The other day, Mrs. Lion asked me to take out the garbage. I was working from home, so it made sense for me to do in during the warmer daytime hours. It’s very cold having to bring the garbage out in our unheated garage on a winter night. Especially since I am required to be naked. I remembered to do it. While carrying it out, I realized that a very useful rule to consider is that if I forget to do anything Mrs. Lion asks me to do, I get severely punished. It’s up to me to work out how I will remember. I avoided forgetting the training collar by wearing it all day. I can probably make a list or do something else to assure I do what I am asked.
This is a very new idea for us. Up until now, I am only punished for offenses that have been explicitly defined in advance. I think Mrs. Lion considers an unannounced rule unfair to punish. However, one of the key tenets of FLR and domestic discipline is obedience. I’ve learned that being punished is a great memory aid. I’m proposing that if I fail to do something I was asked to do, I get punished.

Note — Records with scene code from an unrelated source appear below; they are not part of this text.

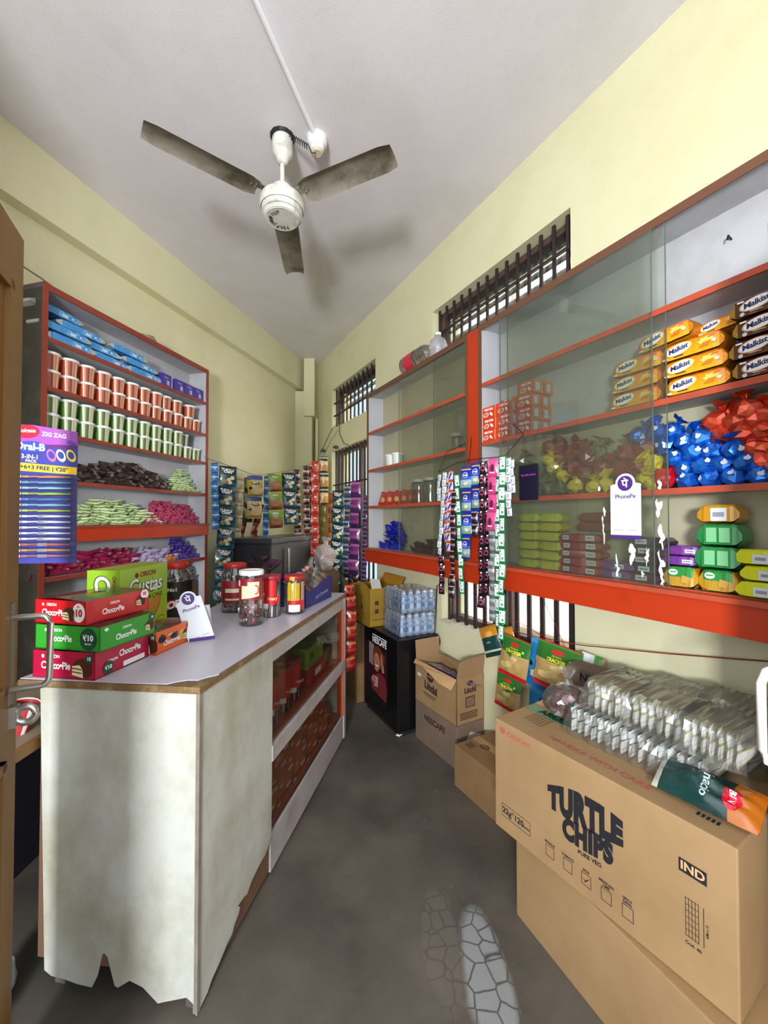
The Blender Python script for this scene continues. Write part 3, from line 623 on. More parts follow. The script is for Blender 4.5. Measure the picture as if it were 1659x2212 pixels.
b = B(); b.box(-.006, .006, -.03, .03, 0, .08, white, bev=.001); tag(b.build('white_slip', loc=L.p(2.335, LC0+.06, 2.2995), rz=L.a), 'white card slip standing between the first two violet boxes', 'card')
# ---------------------------------------------------------------- heaps of small packets
def packet_proto(name, w, h, t_, mat, seed, vert=False):
    b = B(); pillow(b, h, w, t_, mat, 4, 7, seed, .12, T=Matrix.Rotation(math.pi/2, 4, 'Y') @ Matrix.Rotation(math.pi/2*0, 4, 'Z'), wr=.5)
    return b
def heap(Fm, name, label, cat, group, mat, x0, x1, D, z0, hfun, w, h, t_, dz, seed, maxn=99, tilt=.5, depthstep=.012, yaw=.35, dx=None):
    protos = []
    for k in range(3):
        b = packet_proto(name, w, h, t_, mat, seed+k*7.3); o = b.build(name); protos.append(Proto(o))
    r_ = random.Random(seed); rowi = 0; n = 0; z = z0+h*.30
    while n < maxn:
        any_ = False; x = x0+w*.35+(rowi % 2)*w*.4
        while x < x1-w*.3:
            if z-z0 < hfun((x-x0)/(x1-x0))-h*.25 and n < maxn:
                o = protos[n % 3].put(Fm.p(x+r_.uniform(-.2, .2)*w, D+rowi*depthstep+r_.uniform(0, .02), z+r_.uniform(-.1, .25)*dz), 0, label, cat, group,
                    rot=(r_.uniform(.15, tilt)*1.0, r_.uniform(-.3, .3)*.8, Fm.a+r_.uniform(-yaw, yaw)))
                n += 1; any_ = True
            x += (dx or w*.72)
        if not any_: break
        z += dz; rowi += 1
    for p in protos:
        if not p.used: bpy.data.objects.remove(p.o)
    return n
brown = M('dark_brown_foil', '#2e1d1a', .3, coat=.5, bump=.3, bs=50, dirt=('#7a5c50', 30, .66, .8))
greenp = M('green_white_wrapper', '#7fa83c', .35, coat=.3, ramp=(0, [(0, '#dfe8c8'), (.22, '#78a436'), (.5, '#e4ecd0'), (.62, '#78a436'), (.85, '#e0e8cc')]))
pinkp = M('deep_pink_wrapper', '#b23a62', .35, coat=.3, dirt=('#d9809a', 40, .6, .75)); crim = M('crimson_wrapper', '#8e1c44', .3, coat=.5, dirt=('#c55a7c', 30, .62, .75))
lil = M('lilac_wrapper', '#b6a6c8', .35, coat=.3, dirt=('#7e5aa0', 25, .5, .7)); vio = M('violet_wrapper', '#4a2f92', .3, coat=.5, dirt=('#8f7cc8', 28, .6, .75)); orgp = M('orange_wrapper', '#c8781c', .35, coat=.3); silv = M('silver_black_wrapper', '#85828c', .3, metal=.4, dirt=('#2c2a30', 20, .45, .6))
hump = lambda p, H: (lambda f: H*max(0, 1-abs((f-p)/(1-p if f > p else p))**2.2))
heap(L, 'chocolate_packet', 'dark brown foil packet in the heap on the fifth shelf from the top', 'packet', 'dark brown packets', brown, 1.56, 2.39, LC0+.035, 1.599, hump(.6, .155), .085, .034, .022, .019, 11, 90)
heap(L, 'candy_packet', 'green and white packet in the small heap right of the dark brown packets', 'packet', 'green packets, small heap', greenp, 2.36, 2.635, LC0+.035, 1.599, lambda f: .06+.12*min(1, f*1.8), .062, .028, .018, .017, 23, 55)
heap(L, 'candy_packet', 'green and white packet in the large heap left of the pink packets', 'packet', 'green packets, large heap', greenp, 1.58, 2.30, LC0+.035, 1.367, lambda f: .165*min(1, .22+f*2.0)*(1 if f < .75 else (1-f)*4*.8+.1), .07, .03, .02, .018, 31, 80)
heap(L, 'candy_packet', 'deep pink packet in the heap right of the green and white packets', 'packet', 'deep pink packets', pinkp, 2.12, 2.635, LC0+.028, 1.367, lambda f: .165*min(1, .15+f*2.6), .05, .026, .018, .0155, 41, 110)
heap(L, 'candy_packet', 'shiny crimson packet in the heap just below the orange board', 'packet', 'crimson packets', crim, 1.48, 2.12, LC0+.03, 1.113, lambda f: .11, .085, .036, .022, .021, 51, 50)
heap(L, 'candy_packet', 'pale lilac packet in the middle of the shelf below the orange board', 'packet', 'lilac packets', lil, 2.03, 2.42, LC0+.03, 1.113, hump(.5, .12), .07, .034, .022, .021, 61, 26)
heap(L, 'candy_packet', 'orange packet lying between the lilac and the violet packets', 'packet', 'orange packets', orgp, 2.30, 2.42, LC0+.02, 1.113, lambda f: .08, .06, .034, .02, .022, 65, 5)
heap(L, 'candy_packet', 'shiny violet packet in the heap at the right end below the orange board', 'packet', 'violet packets', vio, 2.34, 2.64, LC0+.03, 1.113, hump(.45, .15), .065, .034, .022, .021, 71, 32)
heap(L, 'coffee_sachet', 'silver and black sachet in the small heap on the low shelf behind the jar', 'sachet', 'silver sachets', silv, 2.30, 2.635, LC0+.03, .94, lambda f: .04+.16*f, .07, .034, .022, .021, 81, 30)
b = B(); b.box(-.16, .17, 0, .10, .0, .218, M('brown_kraft_box', '#5a4436', .7), bev=.003); tag(b.build('brown_box', loc=L.p(2.46, LC0+.045, .722), rz=L.a), 'plain brown box low in the left cabinet behind the red-lidded jar', 'box')
# dusty bits on top of the cabinet
b = B(); wad(b, .05, M('dusty_grey_cloth', '#8d8472', .9), 5, 3, .5, False, sq=(1.5, .8, .55)); tag(b.build('dust_cloth', loc=L.p(2.17, LC0+.07, 2.58), rz=L.a), 'small crumpled dusty cloth on top of the left cabinet', 'cloth')
b = B(); b.tube([L.p(1.3, 2.15, 2.63), L.p(1.5, 2.14, 2.60), L.p(1.66, 2.13, 2.56)], .004, M('old_grey_cable', '#6e6a5e', .7), 6); b.tube([L.p(2.2, 2.13, 2.585), L.p(2.26, 2.12, 2.56), L.p(2.34, 2.09, 2.557)], .003, black, 6); tag(b.build('loose_cable'), 'thin loose cable lying across the top of the left cabinet', 'cable')
# ================================================================ TOOTHBRUSH DISPLAY CARD
tcard = empty('toothbrush_card', (-1.028, 1.205, 1.295), math.radians(8), 'long blue hanging card of blister-packed toothbrushes with a purple header, by the door', 'toothbrush card')
cb = M('deep_blue_card', '#2a2f86', .4, dirt=('#3d3fa0', 8, .4, .7)); cp = M('purple_header', '#9a4aa8', .4); cy = M('yellow_band', '#f2c81e', .45); cr_ = M('red_badge', '#c8142e', .4)
def clip_x(x): return x
w0, w1, zt, zb_ = -.085, .098, .388, -.026
b = B(); b.box(w0, w1, 0, .003, zb_, .33, cb); b.add([(w0, 0, .33), (w1, 0, .315), (w1, 0, .37), (w0+.06, 0, .388), (w0, 0, .388)], [(0, 1, 2, 3, 4)], cp); b.add([(w1, .003, .315), (w0, .003, .33), (w0, .003, .388), (w0+.06, .003, .388), (w1, .003, .37)], [(0, 1, 2, 3, 4)], cp); b.build('backing_card', tcard)
b = B(); Z = (0, 0, 1); y = -.0012
b.disc((w0+.045, y, .368), .034, .02, cr_); b.text('Colgate', .016, white, (w0+.045, y-.0008, .370), bold=.02); b.text('ZIG ZAG', .017, white, (.035, y, .358), X=(.99, 0, -.1), bold=.03)
b.disc((w0+.055, y, .322), .045, .017, M('bright_blue', '#2b46b4', .4)); b.text('Oral-B', .030, white, (w0+.055, y-.0008, .322), X=(.99, 0, -.08), bold=.035)
b.text('3-IN-1', .018, white, (w0+.055, y, .292), X=(.99, 0, -.08), bold=.02); b.text('PACK', .012, white, (w0+.058, y, .279), X=(.99, 0, -.08), bold=.02)
b.add([(w0, y, .277), (w1, y, .262), (w1, y, .240), (w0, y, .252)], [(0, 3, 2, 1)][0:1], cy); b.text('6+6+3 FREE | ₹20*', .0165, M('navy_print', '#1b1f5a', .5), (.005, y-.0008, .258), X=(.995, 0, -.075), bold=.03, sx=1.1)
for k, (x, c) in enumerate(((.028, '#c65c9c'), (.054, '#e8e8ee'), (.082, '#e2d43a'))): b.disc((x, y, .297),   .012, .020, M('brush_picture_%s' % ('pink', 'white', 'yellow')[k], c, .4), rot=.4); b.disc((x, y-.0006, .298), .008, .012, cb, rot=.4)
b.add([(.075, y, .345), (.096, y, .335), (.088, y, .326), (.067, y, .336)], [(0, 1, 2, 3)], MC['brush_picture_pink'] if False else M('violet_tube_picture', '#5a3aa0', .4)); b.build('header_print', tcard)
cols = ['#d98a62', '#59a4c4', '#8fd0d8', '#a8c832', '#3f78b8', '#7ab8d8', '#b8c83c', '#e6e8ee', '#dfe6ec', '#e6e8ee', '#dfe6ec', '#e6e8ee', '#c85a5a', '#e09a4a', '#b86a8a']
blister = glass_mat('clear_blister', '#f4f6fa', .14, .05, .08)
for i, c in enumerate(cols):
    z = .232-i*.0168; b = B(); m = M('brush_%d' % i, c, .3)
    b.tube([(w0+.055, -.007, z), (w0+.08, -.007, z+.001), (.0, -.007, z-.001), (.03, -.007, z), (.085, -.007, z-.001)], [.0028, .0024, .0034, .0042, .0026], m, 8)
    b.box(w0+.008, w0+.055, -.0095, -.005, z-.003, z+.0035, m, bev=.001); b.box(w0+.01, w0+.042, -.016, -.0095, z-.003, z+.003, white)
    if i > 6: b.box(.0, .025, -.0105, -.004, z-.005, z+.005, M('grey_grip', '#8a8e96', .5), bev=.001)
    b.build('toothbrush', tcard)
b = B()
for i in range(15):
    z = .232-i*.0168; b.add([(w0, -.001, z+.0075), (w0+.003, -.018, z+.005), (w1-.006, -.018, z+.005), (w1, -.001, z+.0075), (w0, -.001, z-.0075), (w0+.003, -.018, z-.005), (w1-.006, -.018, z-.005), (w1, -.001, z-.0075)], [(0, 1, 2, 3), (1, 5, 6, 2), (5, 4, 7, 6), (0, 4, 5, 1), (3, 2, 6, 7)], blister)
b.build('blister', tcard)
b = B(); b.tube([(-.075, .002, .38), (-.085, .0, .5), (-.088, .0, .62), (-.086, -.0, .80)], .0012, M('thin_cord', '#6a625a', .7), 6); b.build('hanging_cord', tcard)
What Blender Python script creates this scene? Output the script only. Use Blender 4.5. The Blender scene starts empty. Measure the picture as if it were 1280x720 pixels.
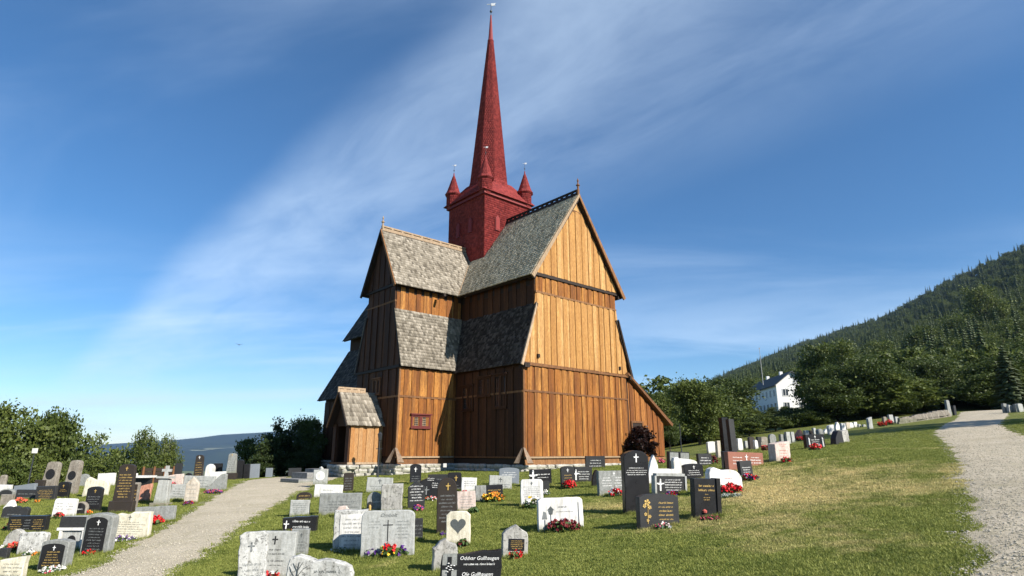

I think that the next logical step is to hold me accountable for all failures to obey, regardless of how trivial.
The reason I think this is important is that it will move us both closer to the real meaning of FLR/DD. I perform better when things are reasonably black and white. Mrs. Lion does better that way too. In the beginning I know my bottom will be sore quite a bit. But after a time, the length depending on the severity of the punishment, I will learn to always do what I am told. Punishment is a great memory aid.
That’s all very interesting to see the progression and I like how Mrs. Lion is now on the hunt for on the spot offenses it seems to bring a more intense and constantly on your feet sort of feeling to it.
I also wounded if you did meet other couples who do this or say example became friends with them, do you think there would be more laughter like there’s a sense of humor to it all or do you think like the internet do you worry that you might meet a couple that is to far extreme and do you think you could get along with them? And meeting a more extreme couple would you think that is what your suppose to mirror your relationship like with Mrs. Lion since you have not had any other couples you know of that do do this type of relationship?
You ask good questions. If we met other chastity or FLR/DD couples and became friends, I think we could laugh and have fun with our mutual “hobbies”. That’s how it worked in the past when I had lots of scene friends. We were into very different things with widely varying levels of intensity. Our friendships didn’t center around kink. Sure, we had fun with it, but mostly we just had fun. If we met a more, or for that matter, less extreme couple, I don’t see that as an issue at all. The key for me, at least, is just the freedom to share and perhaps learn from each other. If we met a couple into DD who practiced a much stricter disciplinary regime, If they would share with us, I would guess that Mrs. Lion would learn some new things. But she has her own ideas and is very unlikely to do anything she doesn’t think will work for us.
I think that if Mrs. Lion had a female friend who is also a disciplining wife, she would get the sort of support I can’t give her. That support might result in more suffering for me. If it does, it would probably also bring us both more satisfaction.